I never thought I would be scrolling through faces until I found one I deemed attractive enough to skim their Self Summary, then scrolling back up to study their pictures to decide if they meet silly, superficial standards. I’m embarrassed to admit how many times I’ve looked at a guy with good hair and an even better smile and thought, ‘he must be a great guy, but there are hundreds more to see.’  This is dating now. And I am sitting in the front row of the bandwagon.

When I created my profile, I had zero expectations. It was simply an exercise in stretching myself, the girl more terrified by the idea of being vulnerable and open than by the thought of voluntarily free-falling from a perfectly good plane.

True to form, I showed my disability in pictures only, refusing to write about it. I didn’t want to expose too much of myself, fearing the kind of men I’m attracted to would pass me over. More than that, I wanted the focal point to be my personality and all the ways I take a bite out of life, not that I go through each day on wheels.

My plan worked until I received salty messages from men who felt duped by my, as one fellow e-dater described it, “calculated dishonesty.” His claim made me out to be manipulative and cagey, like I was intentionally hiding who I am, all for a laugh at the expense of a man foolish enough to be attracted to a woman who uses a wheelchair. The reality is that I am cautious to a fault, and after coming off the bench and getting into a game whose playbook is riddled with laws of physical attraction, I felt justified in my decision to be guarded. More unsolicited comments like, “you’re pretty for a quad,” and  “I can’t help but feel sorry when I look at you” and “you are an inspiration for looking for love,” validated my choice to be veiled.

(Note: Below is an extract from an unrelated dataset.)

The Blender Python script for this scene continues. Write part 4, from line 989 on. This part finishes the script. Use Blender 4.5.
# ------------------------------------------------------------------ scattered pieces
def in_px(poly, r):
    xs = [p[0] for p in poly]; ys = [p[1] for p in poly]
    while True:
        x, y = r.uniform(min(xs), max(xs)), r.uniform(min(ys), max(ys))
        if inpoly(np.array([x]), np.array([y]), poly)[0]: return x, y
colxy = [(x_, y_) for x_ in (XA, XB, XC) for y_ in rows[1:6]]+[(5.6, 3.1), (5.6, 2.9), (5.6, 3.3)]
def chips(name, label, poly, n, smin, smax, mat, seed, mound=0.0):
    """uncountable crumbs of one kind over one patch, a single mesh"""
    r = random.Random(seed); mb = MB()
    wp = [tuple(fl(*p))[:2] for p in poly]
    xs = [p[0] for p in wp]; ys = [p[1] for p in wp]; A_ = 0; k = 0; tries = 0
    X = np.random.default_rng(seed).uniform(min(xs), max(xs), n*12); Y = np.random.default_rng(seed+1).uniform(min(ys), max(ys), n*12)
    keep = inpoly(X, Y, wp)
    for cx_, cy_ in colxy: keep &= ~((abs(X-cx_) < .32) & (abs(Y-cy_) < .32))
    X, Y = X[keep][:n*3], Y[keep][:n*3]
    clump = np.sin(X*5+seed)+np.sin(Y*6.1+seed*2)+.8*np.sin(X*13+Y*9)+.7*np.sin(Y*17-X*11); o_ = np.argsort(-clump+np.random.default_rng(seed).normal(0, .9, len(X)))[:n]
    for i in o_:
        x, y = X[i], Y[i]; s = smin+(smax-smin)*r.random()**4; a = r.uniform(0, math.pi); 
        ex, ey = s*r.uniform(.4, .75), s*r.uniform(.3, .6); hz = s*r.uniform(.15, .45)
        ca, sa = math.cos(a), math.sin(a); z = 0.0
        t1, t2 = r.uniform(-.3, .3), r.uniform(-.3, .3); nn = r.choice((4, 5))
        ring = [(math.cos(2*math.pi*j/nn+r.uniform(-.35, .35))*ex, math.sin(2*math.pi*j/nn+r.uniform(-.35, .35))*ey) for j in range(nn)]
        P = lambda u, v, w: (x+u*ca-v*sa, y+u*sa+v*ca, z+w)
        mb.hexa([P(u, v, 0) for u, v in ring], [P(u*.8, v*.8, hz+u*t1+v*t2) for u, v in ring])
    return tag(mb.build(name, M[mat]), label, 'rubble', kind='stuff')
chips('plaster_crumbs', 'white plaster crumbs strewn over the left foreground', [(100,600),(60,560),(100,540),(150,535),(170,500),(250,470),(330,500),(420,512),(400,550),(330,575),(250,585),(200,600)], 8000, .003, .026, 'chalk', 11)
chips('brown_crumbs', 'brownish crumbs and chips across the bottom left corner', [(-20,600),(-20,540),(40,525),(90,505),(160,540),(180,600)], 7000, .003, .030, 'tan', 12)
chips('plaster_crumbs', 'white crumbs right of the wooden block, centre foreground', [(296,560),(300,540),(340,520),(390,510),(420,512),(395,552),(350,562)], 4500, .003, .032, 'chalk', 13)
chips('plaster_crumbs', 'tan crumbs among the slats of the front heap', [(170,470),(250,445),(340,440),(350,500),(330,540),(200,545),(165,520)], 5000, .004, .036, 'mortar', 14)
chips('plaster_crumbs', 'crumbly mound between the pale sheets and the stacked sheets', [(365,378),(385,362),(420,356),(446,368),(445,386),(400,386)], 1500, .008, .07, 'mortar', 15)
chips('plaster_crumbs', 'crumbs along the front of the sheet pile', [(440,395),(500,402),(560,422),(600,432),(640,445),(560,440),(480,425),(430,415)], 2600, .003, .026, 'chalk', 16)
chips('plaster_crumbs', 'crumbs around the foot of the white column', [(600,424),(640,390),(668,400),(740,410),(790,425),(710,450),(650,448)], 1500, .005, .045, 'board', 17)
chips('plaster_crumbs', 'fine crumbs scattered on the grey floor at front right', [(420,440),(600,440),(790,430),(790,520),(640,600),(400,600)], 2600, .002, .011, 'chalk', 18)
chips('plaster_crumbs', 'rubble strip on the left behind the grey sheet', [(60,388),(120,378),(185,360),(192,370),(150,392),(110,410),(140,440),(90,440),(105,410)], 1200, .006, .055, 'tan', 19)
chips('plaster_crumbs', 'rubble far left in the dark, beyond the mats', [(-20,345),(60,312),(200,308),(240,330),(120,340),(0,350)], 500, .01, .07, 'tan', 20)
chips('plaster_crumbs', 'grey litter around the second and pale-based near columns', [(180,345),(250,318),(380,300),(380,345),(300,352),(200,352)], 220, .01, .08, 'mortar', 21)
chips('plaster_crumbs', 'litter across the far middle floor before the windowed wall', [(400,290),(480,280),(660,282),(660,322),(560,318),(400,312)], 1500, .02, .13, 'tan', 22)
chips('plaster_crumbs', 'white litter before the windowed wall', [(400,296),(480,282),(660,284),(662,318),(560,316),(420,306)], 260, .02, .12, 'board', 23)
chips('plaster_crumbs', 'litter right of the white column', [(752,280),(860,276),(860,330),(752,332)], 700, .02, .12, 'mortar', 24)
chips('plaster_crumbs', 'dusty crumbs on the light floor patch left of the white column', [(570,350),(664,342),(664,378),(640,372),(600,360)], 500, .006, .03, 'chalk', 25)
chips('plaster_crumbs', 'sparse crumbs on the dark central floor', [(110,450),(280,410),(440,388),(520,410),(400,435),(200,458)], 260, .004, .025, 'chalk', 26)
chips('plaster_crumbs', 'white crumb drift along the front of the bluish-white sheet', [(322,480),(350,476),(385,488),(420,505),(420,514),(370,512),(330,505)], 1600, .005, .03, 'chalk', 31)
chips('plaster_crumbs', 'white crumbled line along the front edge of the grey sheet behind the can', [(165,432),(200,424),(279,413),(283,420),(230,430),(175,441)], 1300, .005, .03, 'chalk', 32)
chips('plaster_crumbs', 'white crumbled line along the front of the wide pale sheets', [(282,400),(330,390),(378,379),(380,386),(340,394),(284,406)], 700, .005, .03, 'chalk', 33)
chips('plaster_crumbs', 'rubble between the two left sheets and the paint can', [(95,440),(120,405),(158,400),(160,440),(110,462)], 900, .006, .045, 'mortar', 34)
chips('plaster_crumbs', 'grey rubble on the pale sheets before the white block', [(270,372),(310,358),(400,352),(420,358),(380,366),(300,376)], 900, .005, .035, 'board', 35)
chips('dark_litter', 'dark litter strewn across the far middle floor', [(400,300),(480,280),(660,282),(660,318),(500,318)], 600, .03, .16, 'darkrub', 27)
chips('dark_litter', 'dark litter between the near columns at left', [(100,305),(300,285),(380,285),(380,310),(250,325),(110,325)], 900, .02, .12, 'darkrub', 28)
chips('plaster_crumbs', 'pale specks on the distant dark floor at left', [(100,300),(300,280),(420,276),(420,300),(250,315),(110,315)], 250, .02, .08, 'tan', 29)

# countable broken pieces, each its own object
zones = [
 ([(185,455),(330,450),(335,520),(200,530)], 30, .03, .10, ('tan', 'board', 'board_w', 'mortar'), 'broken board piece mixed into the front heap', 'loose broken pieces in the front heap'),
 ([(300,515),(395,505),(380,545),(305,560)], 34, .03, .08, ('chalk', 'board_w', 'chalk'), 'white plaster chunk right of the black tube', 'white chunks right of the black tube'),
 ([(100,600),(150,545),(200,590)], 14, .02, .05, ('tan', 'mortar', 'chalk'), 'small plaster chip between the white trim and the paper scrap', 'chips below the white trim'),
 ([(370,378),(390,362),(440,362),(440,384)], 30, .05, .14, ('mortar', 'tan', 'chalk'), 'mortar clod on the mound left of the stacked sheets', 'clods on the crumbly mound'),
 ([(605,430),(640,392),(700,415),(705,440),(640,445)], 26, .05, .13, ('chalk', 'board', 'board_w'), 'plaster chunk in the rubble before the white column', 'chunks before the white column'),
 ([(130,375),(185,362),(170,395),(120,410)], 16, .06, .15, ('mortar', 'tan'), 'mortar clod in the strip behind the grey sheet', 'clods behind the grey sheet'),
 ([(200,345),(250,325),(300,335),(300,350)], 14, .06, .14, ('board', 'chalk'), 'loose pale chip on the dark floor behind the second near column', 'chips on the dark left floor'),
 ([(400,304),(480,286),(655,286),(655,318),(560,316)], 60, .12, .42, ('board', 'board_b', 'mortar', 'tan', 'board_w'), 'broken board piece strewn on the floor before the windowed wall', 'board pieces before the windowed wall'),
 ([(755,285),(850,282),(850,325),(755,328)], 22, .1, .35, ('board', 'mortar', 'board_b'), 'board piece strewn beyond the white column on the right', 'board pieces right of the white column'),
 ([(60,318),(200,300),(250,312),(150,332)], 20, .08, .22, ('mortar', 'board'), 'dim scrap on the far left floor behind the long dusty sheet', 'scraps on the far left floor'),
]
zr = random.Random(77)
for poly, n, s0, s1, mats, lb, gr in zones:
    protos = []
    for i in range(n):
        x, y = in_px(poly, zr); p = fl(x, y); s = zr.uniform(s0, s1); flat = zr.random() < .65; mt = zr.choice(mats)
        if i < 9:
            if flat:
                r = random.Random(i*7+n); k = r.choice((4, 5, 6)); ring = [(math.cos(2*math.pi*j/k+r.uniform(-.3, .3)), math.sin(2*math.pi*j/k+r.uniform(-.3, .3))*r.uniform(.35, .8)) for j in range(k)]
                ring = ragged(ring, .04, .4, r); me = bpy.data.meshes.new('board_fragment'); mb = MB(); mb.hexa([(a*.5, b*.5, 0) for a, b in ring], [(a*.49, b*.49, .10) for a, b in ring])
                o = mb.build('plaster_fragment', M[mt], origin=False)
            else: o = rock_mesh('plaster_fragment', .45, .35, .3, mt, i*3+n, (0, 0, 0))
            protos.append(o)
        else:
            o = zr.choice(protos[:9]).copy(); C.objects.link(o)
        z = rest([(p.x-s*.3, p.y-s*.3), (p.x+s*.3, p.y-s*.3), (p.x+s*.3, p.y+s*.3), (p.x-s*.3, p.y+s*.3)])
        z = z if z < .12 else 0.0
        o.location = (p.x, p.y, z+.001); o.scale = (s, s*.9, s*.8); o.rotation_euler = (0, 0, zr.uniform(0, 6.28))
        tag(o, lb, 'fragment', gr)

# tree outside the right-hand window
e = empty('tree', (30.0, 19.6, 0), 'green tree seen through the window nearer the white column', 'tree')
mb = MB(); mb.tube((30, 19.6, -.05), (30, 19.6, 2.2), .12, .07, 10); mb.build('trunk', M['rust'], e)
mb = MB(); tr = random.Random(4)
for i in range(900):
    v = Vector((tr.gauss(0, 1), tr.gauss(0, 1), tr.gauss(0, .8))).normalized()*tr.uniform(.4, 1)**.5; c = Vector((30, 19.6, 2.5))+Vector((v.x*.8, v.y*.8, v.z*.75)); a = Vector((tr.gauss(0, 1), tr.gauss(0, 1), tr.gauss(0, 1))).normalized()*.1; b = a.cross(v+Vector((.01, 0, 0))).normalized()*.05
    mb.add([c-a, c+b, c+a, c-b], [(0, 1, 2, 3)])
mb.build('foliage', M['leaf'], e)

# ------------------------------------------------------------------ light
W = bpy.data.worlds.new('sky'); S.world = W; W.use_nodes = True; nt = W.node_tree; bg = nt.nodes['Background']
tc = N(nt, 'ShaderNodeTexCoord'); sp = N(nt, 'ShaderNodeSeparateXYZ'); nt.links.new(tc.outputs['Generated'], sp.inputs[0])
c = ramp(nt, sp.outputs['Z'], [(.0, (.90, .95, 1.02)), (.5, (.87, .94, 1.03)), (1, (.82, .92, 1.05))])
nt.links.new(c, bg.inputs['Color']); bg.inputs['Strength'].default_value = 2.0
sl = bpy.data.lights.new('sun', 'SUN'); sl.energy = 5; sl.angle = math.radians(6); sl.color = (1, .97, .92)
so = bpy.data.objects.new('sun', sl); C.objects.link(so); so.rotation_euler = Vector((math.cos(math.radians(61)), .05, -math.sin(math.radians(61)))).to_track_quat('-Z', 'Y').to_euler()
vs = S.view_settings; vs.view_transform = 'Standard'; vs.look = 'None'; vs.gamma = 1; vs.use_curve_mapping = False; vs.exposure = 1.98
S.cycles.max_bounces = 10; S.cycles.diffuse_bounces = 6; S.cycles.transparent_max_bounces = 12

But no matter how exhausting these brazen and bold opinions were, they weren’t shared in vain. After taking a beat from my quest for online love, I realized it didn’t matter what anyone thought but it did matter that I wasn’t being true to myself. Before I started this journey, I pledged complete authenticity. And although my disability does not dictate the impact I will make or the mark I will leave, it surely affects how I experience our world and has influenced who I am. Looking inward, I began to understand that in choosing to omit details of my life, I was silently admitting that a part of me believed who I am isn’t enough for what I want, what I deserve. In that moment, I was no better than these ignorant men perpetuating a stereotype that perceived differences equate lesser value.

That isn’t the message I want to send.

So, I logged in, clicked edit, took a deep breath (or five) and explained the muscle and nerve damage. With some quippy joke about how I earned my wheels early. I said I’m self-aware enough to know that the idea of dating a woman with mobility challenges may be intimidating to some men, but there’s more to me than that one piece. I am kind and compassionate. I have a creative mind and a quirky sense of humor. I work hard. I am fiercely devoted to my family and friends. I am so much more than what tries, but never limits me.

And suddenly, I was inundated with messages from interested men whose caliber finally met mine. Because I chose originality over perfection. And because I was brave enough to embrace the woman I am.

Don’t be fooled, I did swoon for some smooth-talking stinkers. One whose mom apparently never showed him Bambi, otherwise he would know: If you don’t have anything nice to say, don’t say anything at all. That sage advice didn’t stop him from making sure I knew, “you’re hot, but your chair is a boner killer.” If I ever see him again, I’ll thank him for giving me what is absolutely the title of my memoir. Then I’ll run him over.

I’m getting gassed out from our dating culture. I’m done keeping score with all the game playing. And don’t get me started on the ghosting. What the f**K is that, guys (and gals – we’re not innocent in this circus). Can we all just be adults here and say what we mean and mean what we say?  If you aren’t interested and would rather not see someone again: Tell them. It’s not hard.

Despite all the bad dates and all the disappointments, I have met some wonderful men, to be sure, who have each taught me necessary lessons about love and life.  What’s best are the things I’ve learned about myself. I’m comfortable on my own. I don’t need someone in my life, but I want to share it with someone. I like the woman I’ve become as I’ve gotten older. I’m not perfect, but I’m beautiful. I’m small, but I’m strong. I’m quiet, but I’m confident. I know my worth and what I deserve. I won’t settle for anything less.

So, Cupid, keep shooting those arrows. If you miss once in a while, I’ll be okay.